Hugo Chávez morreu antes de completar a grande tarefa que ele se havia colocado: a realização da revolução socialista na Venezuela. Foram realizadas reformas importantes que melhoraram as condições dos pobres e lhes deram esperança para o futuro. Mas toda a história demonstra que é impossível fazer uma meia revolução. Por não destruir o poder econômico da oligarquia, a Revolução tem ficado à mercê de uma campanha sistemática de sabotagem econômica que cria as condições para uma ofensiva contrarrevolucionária.

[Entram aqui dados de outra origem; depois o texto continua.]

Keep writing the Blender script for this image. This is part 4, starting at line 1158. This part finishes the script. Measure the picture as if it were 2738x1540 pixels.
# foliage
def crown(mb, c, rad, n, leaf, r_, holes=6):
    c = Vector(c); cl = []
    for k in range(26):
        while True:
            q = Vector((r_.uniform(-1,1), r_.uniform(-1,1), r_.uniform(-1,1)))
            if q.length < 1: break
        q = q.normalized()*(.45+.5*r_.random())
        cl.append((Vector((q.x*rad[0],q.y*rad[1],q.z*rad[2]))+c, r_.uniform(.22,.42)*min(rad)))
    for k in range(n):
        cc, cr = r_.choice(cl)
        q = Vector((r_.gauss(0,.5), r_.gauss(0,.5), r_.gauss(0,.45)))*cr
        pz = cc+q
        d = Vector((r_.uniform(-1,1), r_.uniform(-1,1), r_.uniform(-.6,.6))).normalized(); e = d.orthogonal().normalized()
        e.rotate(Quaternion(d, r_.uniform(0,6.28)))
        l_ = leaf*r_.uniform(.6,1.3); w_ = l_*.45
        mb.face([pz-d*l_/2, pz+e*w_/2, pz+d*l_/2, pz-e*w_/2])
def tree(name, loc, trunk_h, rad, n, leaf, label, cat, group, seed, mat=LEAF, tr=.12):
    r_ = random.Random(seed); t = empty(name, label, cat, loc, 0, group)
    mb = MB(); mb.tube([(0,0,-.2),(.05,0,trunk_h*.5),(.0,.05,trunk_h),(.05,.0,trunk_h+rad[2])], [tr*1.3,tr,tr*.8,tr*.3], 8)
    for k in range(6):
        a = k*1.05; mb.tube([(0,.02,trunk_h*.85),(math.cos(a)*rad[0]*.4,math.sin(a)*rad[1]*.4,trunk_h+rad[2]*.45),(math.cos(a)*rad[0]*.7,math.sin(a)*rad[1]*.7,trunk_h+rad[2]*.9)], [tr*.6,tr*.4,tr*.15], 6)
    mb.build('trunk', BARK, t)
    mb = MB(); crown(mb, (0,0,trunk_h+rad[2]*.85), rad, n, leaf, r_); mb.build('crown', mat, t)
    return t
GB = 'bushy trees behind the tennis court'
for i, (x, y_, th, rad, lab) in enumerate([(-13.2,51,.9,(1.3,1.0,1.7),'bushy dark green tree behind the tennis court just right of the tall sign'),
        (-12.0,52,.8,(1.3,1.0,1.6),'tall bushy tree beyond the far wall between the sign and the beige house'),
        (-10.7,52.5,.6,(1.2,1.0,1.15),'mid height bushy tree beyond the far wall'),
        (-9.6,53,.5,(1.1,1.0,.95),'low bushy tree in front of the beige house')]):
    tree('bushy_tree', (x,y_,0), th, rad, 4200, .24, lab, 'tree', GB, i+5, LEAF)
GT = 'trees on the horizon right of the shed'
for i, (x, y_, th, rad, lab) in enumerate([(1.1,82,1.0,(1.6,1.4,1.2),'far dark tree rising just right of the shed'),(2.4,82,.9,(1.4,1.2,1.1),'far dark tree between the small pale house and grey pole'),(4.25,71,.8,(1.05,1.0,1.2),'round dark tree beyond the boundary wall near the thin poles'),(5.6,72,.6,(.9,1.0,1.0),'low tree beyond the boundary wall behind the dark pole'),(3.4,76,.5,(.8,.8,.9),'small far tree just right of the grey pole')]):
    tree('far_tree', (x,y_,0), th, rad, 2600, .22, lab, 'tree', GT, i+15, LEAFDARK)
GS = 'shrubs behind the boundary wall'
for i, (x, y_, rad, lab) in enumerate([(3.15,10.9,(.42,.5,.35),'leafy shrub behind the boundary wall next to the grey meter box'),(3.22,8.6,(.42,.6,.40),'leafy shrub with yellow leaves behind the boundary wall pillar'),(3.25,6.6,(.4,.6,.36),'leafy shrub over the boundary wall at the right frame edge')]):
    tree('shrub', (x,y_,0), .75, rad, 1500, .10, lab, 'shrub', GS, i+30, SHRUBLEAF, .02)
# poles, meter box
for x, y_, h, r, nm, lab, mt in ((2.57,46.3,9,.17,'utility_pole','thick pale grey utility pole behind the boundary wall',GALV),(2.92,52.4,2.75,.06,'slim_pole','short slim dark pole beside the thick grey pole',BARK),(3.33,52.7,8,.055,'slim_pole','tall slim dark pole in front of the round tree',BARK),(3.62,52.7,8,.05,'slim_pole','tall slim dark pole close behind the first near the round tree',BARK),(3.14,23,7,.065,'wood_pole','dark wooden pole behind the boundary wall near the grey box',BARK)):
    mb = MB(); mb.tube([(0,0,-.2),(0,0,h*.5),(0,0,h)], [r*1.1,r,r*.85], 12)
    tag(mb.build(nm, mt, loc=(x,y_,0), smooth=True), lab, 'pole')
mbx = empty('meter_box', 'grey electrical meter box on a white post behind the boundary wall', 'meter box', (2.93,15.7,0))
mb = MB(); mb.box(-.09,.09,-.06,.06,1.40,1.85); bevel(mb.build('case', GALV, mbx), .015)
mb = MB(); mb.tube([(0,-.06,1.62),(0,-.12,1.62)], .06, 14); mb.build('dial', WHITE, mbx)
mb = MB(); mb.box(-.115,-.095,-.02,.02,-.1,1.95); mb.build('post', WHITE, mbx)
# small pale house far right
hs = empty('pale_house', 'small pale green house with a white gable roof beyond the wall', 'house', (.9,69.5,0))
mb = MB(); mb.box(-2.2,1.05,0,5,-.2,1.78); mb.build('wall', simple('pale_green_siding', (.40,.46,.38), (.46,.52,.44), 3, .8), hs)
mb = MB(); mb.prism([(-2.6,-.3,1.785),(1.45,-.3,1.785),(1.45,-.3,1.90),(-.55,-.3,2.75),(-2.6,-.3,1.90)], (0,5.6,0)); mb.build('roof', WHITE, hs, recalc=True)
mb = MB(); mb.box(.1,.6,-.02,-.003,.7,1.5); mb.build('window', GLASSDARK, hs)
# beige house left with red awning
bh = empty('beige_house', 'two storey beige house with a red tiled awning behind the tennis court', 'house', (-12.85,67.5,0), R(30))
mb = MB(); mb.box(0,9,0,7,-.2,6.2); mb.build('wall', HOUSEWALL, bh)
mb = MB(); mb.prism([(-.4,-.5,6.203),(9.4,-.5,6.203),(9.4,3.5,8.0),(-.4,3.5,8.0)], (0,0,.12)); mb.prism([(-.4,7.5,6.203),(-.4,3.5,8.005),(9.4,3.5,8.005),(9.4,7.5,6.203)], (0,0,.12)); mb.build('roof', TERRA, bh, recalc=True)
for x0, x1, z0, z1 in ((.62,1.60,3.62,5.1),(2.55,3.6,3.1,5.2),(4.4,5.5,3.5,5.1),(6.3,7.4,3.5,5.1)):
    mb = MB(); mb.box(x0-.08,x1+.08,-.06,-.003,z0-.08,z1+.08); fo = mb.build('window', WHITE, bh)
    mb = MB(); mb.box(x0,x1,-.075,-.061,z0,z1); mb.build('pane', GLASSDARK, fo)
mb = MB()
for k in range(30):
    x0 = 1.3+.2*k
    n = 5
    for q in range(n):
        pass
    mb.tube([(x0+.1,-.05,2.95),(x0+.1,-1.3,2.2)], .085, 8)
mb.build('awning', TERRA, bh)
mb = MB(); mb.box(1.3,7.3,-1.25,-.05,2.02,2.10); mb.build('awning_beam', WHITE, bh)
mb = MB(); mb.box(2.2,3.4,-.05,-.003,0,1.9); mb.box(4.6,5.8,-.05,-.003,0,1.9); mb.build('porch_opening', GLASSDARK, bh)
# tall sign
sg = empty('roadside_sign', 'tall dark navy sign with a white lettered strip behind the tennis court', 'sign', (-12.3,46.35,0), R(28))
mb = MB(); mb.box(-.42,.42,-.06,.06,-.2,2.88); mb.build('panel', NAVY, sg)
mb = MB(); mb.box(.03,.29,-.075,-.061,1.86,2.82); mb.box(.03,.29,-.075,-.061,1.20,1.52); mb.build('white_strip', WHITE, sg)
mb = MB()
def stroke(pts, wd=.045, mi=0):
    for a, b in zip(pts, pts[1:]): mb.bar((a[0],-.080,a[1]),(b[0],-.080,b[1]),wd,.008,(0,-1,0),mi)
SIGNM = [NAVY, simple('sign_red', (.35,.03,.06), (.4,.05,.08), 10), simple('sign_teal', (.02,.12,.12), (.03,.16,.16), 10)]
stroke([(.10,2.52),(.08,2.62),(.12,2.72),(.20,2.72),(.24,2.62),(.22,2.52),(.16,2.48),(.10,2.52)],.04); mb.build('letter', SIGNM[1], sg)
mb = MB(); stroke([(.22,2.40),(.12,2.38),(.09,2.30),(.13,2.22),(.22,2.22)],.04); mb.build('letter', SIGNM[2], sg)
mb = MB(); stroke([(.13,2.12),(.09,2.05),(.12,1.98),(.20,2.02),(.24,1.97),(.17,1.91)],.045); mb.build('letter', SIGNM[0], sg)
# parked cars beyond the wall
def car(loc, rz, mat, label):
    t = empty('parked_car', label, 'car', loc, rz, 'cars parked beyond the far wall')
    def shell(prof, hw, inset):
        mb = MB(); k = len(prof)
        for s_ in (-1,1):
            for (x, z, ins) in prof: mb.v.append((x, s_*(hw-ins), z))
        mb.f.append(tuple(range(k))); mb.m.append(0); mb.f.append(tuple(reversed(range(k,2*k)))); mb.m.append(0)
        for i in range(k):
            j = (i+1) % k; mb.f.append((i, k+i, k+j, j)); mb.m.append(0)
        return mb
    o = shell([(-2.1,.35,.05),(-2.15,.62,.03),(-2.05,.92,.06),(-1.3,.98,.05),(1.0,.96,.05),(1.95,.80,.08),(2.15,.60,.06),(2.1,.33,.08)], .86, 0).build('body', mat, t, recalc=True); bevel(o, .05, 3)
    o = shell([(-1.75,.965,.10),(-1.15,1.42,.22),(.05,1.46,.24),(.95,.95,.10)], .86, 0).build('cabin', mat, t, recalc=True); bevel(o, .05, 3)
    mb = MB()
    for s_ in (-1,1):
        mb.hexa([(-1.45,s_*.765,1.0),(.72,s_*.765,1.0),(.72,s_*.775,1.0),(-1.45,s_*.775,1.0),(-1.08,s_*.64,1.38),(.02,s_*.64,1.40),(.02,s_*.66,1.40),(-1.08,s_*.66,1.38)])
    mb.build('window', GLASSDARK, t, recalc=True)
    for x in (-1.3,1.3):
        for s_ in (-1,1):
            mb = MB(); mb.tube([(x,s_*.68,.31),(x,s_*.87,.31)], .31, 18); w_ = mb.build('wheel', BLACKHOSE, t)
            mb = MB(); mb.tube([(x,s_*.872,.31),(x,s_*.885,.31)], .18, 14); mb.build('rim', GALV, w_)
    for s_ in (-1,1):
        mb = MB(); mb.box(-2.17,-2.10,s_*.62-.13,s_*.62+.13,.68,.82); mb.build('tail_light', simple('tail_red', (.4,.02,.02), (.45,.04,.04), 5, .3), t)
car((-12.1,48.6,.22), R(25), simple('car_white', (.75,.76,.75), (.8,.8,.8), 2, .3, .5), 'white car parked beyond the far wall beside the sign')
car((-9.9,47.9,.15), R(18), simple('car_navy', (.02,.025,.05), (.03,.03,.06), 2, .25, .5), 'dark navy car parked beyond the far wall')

Chávez sempre teve uma enorme confiança nas massas. Em repetidas oportunidades ele atacou o que chamou de burocracia contrarrevolucionária. Em uma ocasião o Presidente me convidou para acompanhá-lo em seu carro que passava por ruas cheias de entusiastas seguidores. Apontado para eles, me disse: “É hora dessa gente assumir o controle da Revolução.” Em seu último discurso feito no Conselho de Ministros e publicado ele expressou sua impaciência com a lentidão do desenvolvimento das Comunas como órgãos do poder popular.
Agora depende dos operários e camponeses – a verdadeira força motriz da Revolução Bolivariana- levar esta tarefa até o fim. Não fazê-lo seria uma traição para com seu legado. O que é necessário não são discursos sentimentais, mas sim colocar em prática o programa socialista pelo qual Chávez sempre combateu: a abolição do capitalismo através da expropriação dos banqueiros, latifundiários e capitalistas. Esse é o verdadeiro legado de Hugo Chávez. É por isso que se há de lutar para ser realizado.
Hugo Chávez, o homem, não está mais entre nós, mas suas ideias seguem vivas. Nós nos comprometemos a fazer tudo que esteja ao nosso alcance para intensificar a luta pelo socialismo na Venezuela e em todo o mundo. Esse é o único caminho a seguir; a única maneira de honrar a memória de Hugo Chávez.